Thursday, November 30, 2006

Singing up a Storm

Singing up a storm
This is Dada music... you know: da, da, da

Painter IX



On Radio 4 today (Ha Ha: Art) there was a programme that was looking at humour in art and about art. Most of the laughs in this programme are at the expense of artists. They seemed to think it was hard to have humour in "serious" art.

And its true a joke is normally a throw away - not something to be gazed at over and over again - so is there scope for humour in art?

What do you think?

11 comments:

Johnnynorms said...

Like your singing head - and it reminds me of me at the moment, since I do a lot of it.

Good question about humour. Without having heard prog, but respecting and enjoying DADA artists (Schwitters, Ernst, Arp, who were deeply serious about their humour) my thoughts: humour is an essential part of being human/humane so why exclude it from Art; Humour on different levels - being funny doesn't have to be being frivolous or flippant - it could be very profound; Seems to be a dearth of humour in pre 20th C painting - but plenty in literature. Or is it the funny stuff just doesn't get into the Art History books?

Ian russell said...

humour in art? try stopping me! ;o)

but I think before any debate we must answer that age old question:
what is humour?

regardless of the intention, the beholder should respond to the work as natural and honest as possible - if they find humour that's okay, isn't it? it doesn't matter what the artist thinks.

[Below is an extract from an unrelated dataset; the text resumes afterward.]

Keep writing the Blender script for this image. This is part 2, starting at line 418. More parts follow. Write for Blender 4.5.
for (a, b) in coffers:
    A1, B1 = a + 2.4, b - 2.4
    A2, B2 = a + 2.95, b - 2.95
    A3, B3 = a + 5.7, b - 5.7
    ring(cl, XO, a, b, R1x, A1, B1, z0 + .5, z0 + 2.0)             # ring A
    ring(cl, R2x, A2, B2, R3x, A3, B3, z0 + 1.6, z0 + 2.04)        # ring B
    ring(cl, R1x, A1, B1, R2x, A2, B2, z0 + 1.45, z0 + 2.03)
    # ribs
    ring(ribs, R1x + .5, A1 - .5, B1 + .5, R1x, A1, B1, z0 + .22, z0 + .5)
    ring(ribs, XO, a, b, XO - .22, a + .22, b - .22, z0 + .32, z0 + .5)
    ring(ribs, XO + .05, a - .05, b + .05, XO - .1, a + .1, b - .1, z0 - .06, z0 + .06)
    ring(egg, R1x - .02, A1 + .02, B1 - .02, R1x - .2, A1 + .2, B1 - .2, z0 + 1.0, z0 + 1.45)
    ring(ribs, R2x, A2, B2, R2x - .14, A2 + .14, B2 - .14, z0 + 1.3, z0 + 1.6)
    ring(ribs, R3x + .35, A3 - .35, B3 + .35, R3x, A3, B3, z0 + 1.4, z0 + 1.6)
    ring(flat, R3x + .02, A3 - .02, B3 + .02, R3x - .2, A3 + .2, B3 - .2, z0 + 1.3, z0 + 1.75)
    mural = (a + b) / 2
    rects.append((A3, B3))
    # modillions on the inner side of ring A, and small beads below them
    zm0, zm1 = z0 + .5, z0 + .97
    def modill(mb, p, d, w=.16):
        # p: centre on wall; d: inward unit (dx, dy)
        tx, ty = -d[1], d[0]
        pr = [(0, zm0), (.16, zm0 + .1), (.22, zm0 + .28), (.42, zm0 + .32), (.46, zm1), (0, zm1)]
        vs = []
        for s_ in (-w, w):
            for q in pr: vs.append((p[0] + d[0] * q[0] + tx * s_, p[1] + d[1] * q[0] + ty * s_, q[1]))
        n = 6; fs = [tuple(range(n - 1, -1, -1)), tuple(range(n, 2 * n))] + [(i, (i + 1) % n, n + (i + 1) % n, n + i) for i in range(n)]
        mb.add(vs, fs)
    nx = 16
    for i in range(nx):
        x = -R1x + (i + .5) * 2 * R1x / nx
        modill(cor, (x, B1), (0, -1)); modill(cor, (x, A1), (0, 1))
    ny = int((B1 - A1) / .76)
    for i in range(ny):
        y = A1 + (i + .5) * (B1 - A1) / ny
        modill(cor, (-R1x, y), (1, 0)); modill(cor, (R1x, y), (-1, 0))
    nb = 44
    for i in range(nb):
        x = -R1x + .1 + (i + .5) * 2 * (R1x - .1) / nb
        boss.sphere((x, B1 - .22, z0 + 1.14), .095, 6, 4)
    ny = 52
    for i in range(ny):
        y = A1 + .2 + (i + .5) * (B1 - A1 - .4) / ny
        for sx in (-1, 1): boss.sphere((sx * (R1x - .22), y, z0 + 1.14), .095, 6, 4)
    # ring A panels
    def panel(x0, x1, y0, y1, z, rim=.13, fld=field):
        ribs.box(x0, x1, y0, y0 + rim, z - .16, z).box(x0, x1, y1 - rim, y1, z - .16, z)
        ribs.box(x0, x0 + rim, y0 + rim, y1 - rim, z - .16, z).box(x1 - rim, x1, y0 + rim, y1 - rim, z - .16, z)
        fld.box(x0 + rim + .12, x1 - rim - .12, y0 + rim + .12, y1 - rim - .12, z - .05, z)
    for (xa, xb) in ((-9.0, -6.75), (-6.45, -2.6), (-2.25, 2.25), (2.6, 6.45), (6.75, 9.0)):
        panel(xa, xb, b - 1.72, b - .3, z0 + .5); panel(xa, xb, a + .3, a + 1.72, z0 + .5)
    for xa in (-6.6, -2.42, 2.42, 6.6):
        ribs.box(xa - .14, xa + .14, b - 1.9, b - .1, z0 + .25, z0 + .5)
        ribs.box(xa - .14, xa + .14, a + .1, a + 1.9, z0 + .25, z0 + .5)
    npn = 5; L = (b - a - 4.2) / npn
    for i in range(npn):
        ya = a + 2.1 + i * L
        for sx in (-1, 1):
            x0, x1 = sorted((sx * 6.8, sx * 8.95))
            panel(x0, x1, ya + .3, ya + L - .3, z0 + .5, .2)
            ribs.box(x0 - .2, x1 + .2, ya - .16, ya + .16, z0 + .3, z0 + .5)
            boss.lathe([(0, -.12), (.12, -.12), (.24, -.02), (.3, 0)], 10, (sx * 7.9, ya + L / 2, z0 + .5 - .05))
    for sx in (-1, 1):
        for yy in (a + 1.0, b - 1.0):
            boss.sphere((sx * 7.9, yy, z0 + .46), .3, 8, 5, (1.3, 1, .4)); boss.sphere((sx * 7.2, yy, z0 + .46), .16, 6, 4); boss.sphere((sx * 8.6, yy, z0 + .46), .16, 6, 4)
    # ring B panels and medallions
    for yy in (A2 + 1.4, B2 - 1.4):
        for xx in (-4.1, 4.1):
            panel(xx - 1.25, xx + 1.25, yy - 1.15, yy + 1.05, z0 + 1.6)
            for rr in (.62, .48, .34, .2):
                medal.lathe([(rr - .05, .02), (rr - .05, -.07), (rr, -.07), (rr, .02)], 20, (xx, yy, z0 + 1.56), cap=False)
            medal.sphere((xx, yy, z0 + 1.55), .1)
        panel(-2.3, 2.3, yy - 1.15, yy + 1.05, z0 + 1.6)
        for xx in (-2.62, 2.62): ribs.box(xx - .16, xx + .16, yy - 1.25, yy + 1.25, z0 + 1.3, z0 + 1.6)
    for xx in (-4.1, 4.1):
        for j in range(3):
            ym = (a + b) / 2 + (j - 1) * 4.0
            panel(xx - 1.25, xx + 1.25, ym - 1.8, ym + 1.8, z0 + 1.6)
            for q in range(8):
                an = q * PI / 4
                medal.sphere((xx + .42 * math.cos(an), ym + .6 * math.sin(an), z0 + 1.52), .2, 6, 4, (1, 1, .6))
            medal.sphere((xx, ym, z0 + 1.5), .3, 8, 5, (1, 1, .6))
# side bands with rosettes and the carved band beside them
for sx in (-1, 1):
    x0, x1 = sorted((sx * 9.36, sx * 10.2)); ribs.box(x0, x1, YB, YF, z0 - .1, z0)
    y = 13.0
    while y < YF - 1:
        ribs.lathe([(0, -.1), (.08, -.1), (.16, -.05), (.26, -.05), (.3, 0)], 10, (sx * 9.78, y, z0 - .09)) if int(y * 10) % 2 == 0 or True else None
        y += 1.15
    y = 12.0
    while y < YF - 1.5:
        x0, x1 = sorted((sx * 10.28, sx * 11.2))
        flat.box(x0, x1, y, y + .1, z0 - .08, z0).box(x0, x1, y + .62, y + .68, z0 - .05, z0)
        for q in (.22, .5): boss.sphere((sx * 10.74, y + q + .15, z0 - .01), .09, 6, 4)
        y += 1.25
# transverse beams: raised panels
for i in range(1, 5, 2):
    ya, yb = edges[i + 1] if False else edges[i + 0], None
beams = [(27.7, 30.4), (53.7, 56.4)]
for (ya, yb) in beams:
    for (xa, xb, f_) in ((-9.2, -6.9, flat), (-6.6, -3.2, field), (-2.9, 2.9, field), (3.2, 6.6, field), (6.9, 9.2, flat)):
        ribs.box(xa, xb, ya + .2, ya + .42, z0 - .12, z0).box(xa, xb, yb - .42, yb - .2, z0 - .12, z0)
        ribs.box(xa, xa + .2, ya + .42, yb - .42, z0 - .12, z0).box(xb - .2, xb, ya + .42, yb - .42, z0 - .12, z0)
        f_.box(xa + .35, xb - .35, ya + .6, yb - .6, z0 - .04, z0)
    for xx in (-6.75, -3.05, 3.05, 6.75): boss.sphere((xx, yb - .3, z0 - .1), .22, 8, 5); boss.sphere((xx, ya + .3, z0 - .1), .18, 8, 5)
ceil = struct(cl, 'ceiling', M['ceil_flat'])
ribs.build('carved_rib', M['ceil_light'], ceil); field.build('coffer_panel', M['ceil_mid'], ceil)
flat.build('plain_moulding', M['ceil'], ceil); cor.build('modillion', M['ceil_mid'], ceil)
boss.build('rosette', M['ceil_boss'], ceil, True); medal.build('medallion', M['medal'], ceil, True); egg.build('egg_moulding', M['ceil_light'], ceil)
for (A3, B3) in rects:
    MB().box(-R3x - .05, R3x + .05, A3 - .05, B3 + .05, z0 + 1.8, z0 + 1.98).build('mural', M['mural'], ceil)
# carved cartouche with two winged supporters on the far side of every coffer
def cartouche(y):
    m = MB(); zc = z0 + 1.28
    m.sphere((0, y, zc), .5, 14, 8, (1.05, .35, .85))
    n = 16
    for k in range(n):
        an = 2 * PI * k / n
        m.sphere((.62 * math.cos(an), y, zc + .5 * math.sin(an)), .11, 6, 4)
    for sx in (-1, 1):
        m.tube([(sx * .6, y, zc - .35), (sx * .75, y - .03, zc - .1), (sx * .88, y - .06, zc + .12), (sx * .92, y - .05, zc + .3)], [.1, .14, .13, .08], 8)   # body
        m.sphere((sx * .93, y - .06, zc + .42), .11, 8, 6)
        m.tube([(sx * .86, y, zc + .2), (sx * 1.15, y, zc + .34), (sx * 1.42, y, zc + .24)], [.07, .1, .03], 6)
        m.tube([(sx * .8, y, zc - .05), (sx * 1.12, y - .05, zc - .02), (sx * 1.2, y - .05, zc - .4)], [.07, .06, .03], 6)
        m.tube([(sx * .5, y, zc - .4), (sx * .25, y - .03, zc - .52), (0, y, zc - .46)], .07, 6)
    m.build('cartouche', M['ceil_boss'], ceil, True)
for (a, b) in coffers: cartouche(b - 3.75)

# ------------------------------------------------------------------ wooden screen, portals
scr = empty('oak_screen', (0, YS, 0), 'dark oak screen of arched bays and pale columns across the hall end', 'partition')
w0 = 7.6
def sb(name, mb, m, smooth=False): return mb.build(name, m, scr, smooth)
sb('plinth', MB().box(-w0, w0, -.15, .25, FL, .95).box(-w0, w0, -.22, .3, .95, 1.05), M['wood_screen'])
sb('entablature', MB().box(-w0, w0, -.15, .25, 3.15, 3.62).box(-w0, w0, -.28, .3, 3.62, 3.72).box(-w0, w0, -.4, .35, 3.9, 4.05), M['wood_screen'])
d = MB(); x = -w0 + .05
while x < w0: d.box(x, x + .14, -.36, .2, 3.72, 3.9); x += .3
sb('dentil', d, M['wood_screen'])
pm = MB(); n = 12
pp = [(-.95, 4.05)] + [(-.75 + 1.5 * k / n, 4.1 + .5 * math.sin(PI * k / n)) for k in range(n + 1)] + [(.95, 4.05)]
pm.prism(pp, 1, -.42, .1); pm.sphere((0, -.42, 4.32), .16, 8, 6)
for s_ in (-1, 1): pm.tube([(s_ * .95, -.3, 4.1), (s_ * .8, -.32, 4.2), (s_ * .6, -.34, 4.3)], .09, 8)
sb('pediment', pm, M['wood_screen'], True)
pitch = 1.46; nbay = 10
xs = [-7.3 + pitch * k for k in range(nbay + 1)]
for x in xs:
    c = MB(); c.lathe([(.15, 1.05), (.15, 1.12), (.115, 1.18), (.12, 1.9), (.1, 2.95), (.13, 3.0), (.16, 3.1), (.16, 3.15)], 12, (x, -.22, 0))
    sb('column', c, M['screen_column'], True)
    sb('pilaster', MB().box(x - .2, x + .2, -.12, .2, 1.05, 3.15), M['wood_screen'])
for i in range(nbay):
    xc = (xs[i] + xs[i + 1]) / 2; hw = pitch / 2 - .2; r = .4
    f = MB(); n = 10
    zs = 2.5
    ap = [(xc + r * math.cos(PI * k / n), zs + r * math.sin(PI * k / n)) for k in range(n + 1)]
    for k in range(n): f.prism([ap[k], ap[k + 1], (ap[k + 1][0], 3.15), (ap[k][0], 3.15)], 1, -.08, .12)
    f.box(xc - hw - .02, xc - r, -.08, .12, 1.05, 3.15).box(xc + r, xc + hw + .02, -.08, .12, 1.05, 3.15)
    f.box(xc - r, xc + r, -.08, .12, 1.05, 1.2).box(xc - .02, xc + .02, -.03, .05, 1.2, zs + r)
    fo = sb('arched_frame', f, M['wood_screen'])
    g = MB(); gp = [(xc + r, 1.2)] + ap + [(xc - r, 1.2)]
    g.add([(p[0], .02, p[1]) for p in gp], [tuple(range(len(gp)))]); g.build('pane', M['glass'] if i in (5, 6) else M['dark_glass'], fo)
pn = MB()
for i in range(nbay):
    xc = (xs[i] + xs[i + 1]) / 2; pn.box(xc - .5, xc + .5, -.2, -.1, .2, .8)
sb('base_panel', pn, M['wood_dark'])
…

an intentional joke? yes, why not!

a picasso and a magritte go into a bar. the picasso says to the magritte,

''I'm just feeling so blue these days, you know. I don't know why but for the last few months everything - I mean everything! - is... just... so....blue! I mean its..... HEY! Will you look at me when I'm talking to you!''

is it a total accident that gilbert and george look like morecombe and wise? they make I laugh. :D

Caroline said...

Sage - thanks for visiting - I still can't read your blog by the way. I was playing with a new image hose I'd made in Painter and this was what happened - glad you like it.

Johnnynorms - I did think of you probably because of what you'd said in your interview over at Steve's...

Since I see all of life through laughter I can't but agree with you! On the prog they did mention the humorous pictures in the margins of illuminated manuscripts but said the humour went out when the idea of genius came in.

Artists taking themselves too seriously?

Caroline said...

Ian - I wouldn't want to stop you!

:-)

I'll have to look up Gilbert and George...

Anonymous said...

I'm gaga over your DaDa art @_@

Sorry - that was bad wasn't it? I think Art (and much of the rest of the world) takes life too seriously... Life is too serious to not enjoy a good laugh whenever we can!
xo

Caroline said...

Tinker - not too bad to make me smile! I agree without a smile how would we cope with for instance, train journeys that take about 8 minutes being turned into taxis that take an hour!

steve said...

Ha ha--was the group called "Trio" I believe. It was a catchy little tune featured here in the states in a commercial. Looks like you just started a new genre called Da Da Da! Way cool drawing!

Anonymous said...

You know, I love this...and of course there is room for humor in art. I think you did a super job of proving that.

isay said...

thi is cool and i like how you the notes and the texts.

i have not been here because i am sick but i'll read on later. i hope i can do your camel exchange. 'saw it from steve.

andrea said...

Ooo ooo -- I wish I'd heard this programme. A topic after my own heart. I think there's plenty of room for humour in Real Art, but it needs to be subtle, quirky, not immediately visible, and the other elements need to be just as strong. I think most art is TOO serious.

Caroline said...

Steve - thanks - Da Da Da De Dum for long?

Sioux - hi there! - thanks - I suspect the programme makers would consider this a "cartoon" rather than serious art... they had a bit of a habit of defining anything that was funny as not art which meant hter ewasn't room for humour in art - I've only just seen this now... and its probably an over-genrealisation...

Isay - thank you - I'll look at what you've been up to now I'm back on line and functioning!

Andrea - did you try the listen again? I of course agree with you!

P.S. Thank you all for commenting and sorry for the delay in replying - my keyboard went into delete-everything-just-typed mode - glad it truned out to be a minor problem to fix!